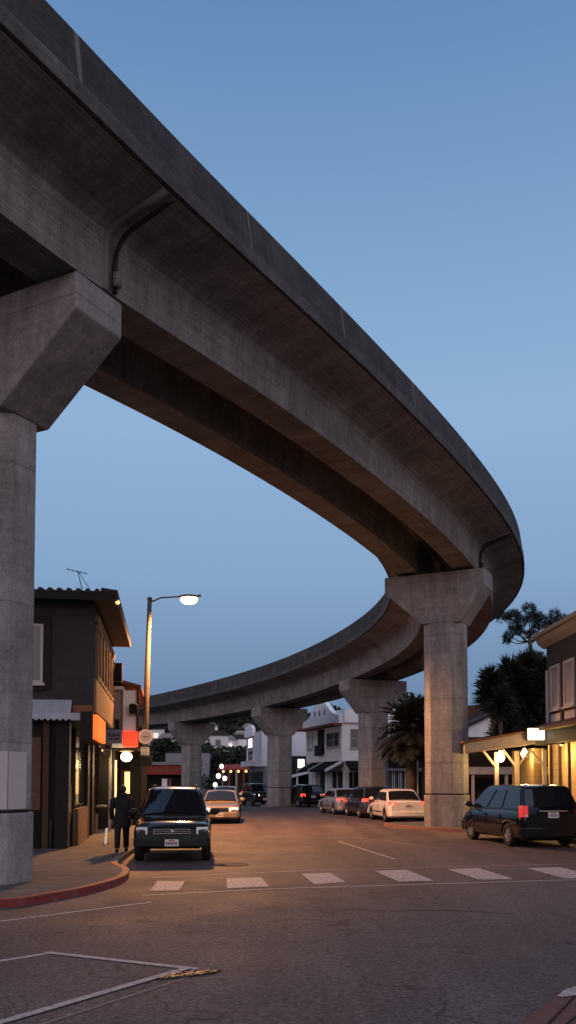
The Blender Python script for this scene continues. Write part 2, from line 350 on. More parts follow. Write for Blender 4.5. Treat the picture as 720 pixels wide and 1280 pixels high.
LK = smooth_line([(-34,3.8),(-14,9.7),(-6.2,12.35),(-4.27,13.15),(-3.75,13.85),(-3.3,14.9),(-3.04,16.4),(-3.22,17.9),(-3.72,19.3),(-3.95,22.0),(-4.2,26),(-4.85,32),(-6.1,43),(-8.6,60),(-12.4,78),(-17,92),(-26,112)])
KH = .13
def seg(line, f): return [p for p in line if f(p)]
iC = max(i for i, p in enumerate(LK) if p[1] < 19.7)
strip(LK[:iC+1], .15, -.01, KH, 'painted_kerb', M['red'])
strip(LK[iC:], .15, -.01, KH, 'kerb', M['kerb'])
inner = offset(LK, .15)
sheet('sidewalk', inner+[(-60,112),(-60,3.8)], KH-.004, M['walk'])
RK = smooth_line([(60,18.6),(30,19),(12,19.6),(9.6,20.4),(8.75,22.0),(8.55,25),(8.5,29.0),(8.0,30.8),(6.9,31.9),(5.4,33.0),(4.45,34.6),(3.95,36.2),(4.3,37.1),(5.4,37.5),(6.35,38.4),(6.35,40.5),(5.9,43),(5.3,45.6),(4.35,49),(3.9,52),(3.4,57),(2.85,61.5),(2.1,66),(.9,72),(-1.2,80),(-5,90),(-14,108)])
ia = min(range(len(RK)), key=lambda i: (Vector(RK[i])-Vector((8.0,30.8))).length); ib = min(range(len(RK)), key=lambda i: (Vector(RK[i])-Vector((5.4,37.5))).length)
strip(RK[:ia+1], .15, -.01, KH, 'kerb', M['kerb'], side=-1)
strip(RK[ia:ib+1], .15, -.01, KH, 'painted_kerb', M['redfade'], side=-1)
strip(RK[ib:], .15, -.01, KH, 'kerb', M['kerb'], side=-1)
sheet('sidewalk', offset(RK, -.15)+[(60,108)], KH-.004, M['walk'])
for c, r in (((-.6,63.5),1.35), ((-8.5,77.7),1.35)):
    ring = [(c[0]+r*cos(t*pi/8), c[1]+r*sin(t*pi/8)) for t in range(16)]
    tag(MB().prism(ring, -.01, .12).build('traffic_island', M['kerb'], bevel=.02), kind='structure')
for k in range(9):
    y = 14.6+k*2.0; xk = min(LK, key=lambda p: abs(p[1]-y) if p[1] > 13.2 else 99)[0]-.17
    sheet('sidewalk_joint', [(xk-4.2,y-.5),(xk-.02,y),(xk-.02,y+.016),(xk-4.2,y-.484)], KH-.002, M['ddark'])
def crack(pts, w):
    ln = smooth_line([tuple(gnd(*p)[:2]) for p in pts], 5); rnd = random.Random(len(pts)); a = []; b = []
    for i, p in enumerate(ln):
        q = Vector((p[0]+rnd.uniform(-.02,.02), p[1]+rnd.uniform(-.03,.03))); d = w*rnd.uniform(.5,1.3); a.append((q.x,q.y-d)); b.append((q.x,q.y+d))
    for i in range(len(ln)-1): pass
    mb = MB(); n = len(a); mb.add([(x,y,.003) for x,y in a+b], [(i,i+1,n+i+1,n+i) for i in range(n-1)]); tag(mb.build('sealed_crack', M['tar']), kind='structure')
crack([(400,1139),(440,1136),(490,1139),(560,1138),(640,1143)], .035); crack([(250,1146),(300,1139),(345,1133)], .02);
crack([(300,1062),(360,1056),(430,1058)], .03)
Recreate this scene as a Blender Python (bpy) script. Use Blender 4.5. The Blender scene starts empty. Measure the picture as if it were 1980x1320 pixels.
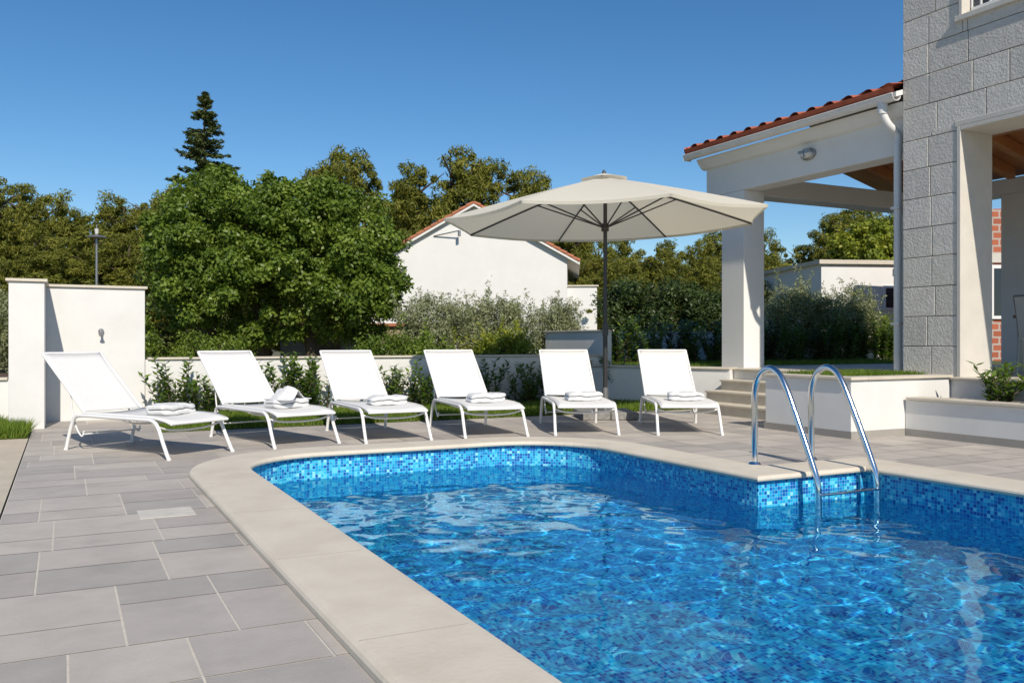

→ Prompt
Take the entries shown above and quote them verbatim, passing over the pictures.

→ Finished task
The Blender Python script for this scene continues. Write part 2, from line 350 on. More parts follow. Write for Blender 4.5. Treat the picture as 720 pixels wide and 1280 pixels high.
LK = smooth_line([(-34,3.8),(-14,9.7),(-6.2,12.35),(-4.27,13.15),(-3.75,13.85),(-3.3,14.9),(-3.04,16.4),(-3.22,17.9),(-3.72,19.3),(-3.95,22.0),(-4.2,26),(-4.85,32),(-6.1,43),(-8.6,60),(-12.4,78),(-17,92),(-26,112)])
KH = .13
def seg(line, f): return [p for p in line if f(p)]
iC = max(i for i, p in enumerate(LK) if p[1] < 19.7)
strip(LK[:iC+1], .15, -.01, KH, 'painted_kerb', M['red'])
strip(LK[iC:], .15, -.01, KH, 'kerb', M['kerb'])
inner = offset(LK, .15)
sheet('sidewalk', inner+[(-60,112),(-60,3.8)], KH-.004, M['walk'])
RK = smooth_line([(60,18.6),(30,19),(12,19.6),(9.6,20.4),(8.75,22.0),(8.55,25),(8.5,29.0),(8.0,30.8),(6.9,31.9),(5.4,33.0),(4.45,34.6),(3.95,36.2),(4.3,37.1),(5.4,37.5),(6.35,38.4),(6.35,40.5),(5.9,43),(5.3,45.6),(4.35,49),(3.9,52),(3.4,57),(2.85,61.5),(2.1,66),(.9,72),(-1.2,80),(-5,90),(-14,108)])
ia = min(range(len(RK)), key=lambda i: (Vector(RK[i])-Vector((8.0,30.8))).length); ib = min(range(len(RK)), key=lambda i: (Vector(RK[i])-Vector((5.4,37.5))).length)
strip(RK[:ia+1], .15, -.01, KH, 'kerb', M['kerb'], side=-1)
strip(RK[ia:ib+1], .15, -.01, KH, 'painted_kerb', M['redfade'], side=-1)
strip(RK[ib:], .15, -.01, KH, 'kerb', M['kerb'], side=-1)
sheet('sidewalk', offset(RK, -.15)+[(60,108)], KH-.004, M['walk'])
for c, r in (((-.6,63.5),1.35), ((-8.5,77.7),1.35)):
    ring = [(c[0]+r*cos(t*pi/8), c[1]+r*sin(t*pi/8)) for t in range(16)]
    tag(MB().prism(ring, -.01, .12).build('traffic_island', M['kerb'], bevel=.02), kind='structure')
for k in range(9):
    y = 14.6+k*2.0; xk = min(LK, key=lambda p: abs(p[1]-y) if p[1] > 13.2 else 99)[0]-.17
    sheet('sidewalk_joint', [(xk-4.2,y-.5),(xk-.02,y),(xk-.02,y+.016),(xk-4.2,y-.484)], KH-.002, M['ddark'])
def crack(pts, w):
    ln = smooth_line([tuple(gnd(*p)[:2]) for p in pts], 5); rnd = random.Random(len(pts)); a = []; b = []
    for i, p in enumerate(ln):
        q = Vector((p[0]+rnd.uniform(-.02,.02), p[1]+rnd.uniform(-.03,.03))); d = w*rnd.uniform(.5,1.3); a.append((q.x,q.y-d)); b.append((q.x,q.y+d))
    for i in range(len(ln)-1): pass
    mb = MB(); n = len(a); mb.add([(x,y,.003) for x,y in a+b], [(i,i+1,n+i+1,n+i) for i in range(n-1)]); tag(mb.build('sealed_crack', M['tar']), kind='structure')
crack([(400,1139),(440,1136),(490,1139),(560,1138),(640,1143)], .035); crack([(250,1146),(300,1139),(345,1133)], .02);
crack([(300,1062),(360,1056),(430,1058)], .03)
Recreate this scene as a Blender Python (bpy) script. Use Blender 4.5. The Blender scene starts empty. Measure the picture as if it were 1980x1320 pixels.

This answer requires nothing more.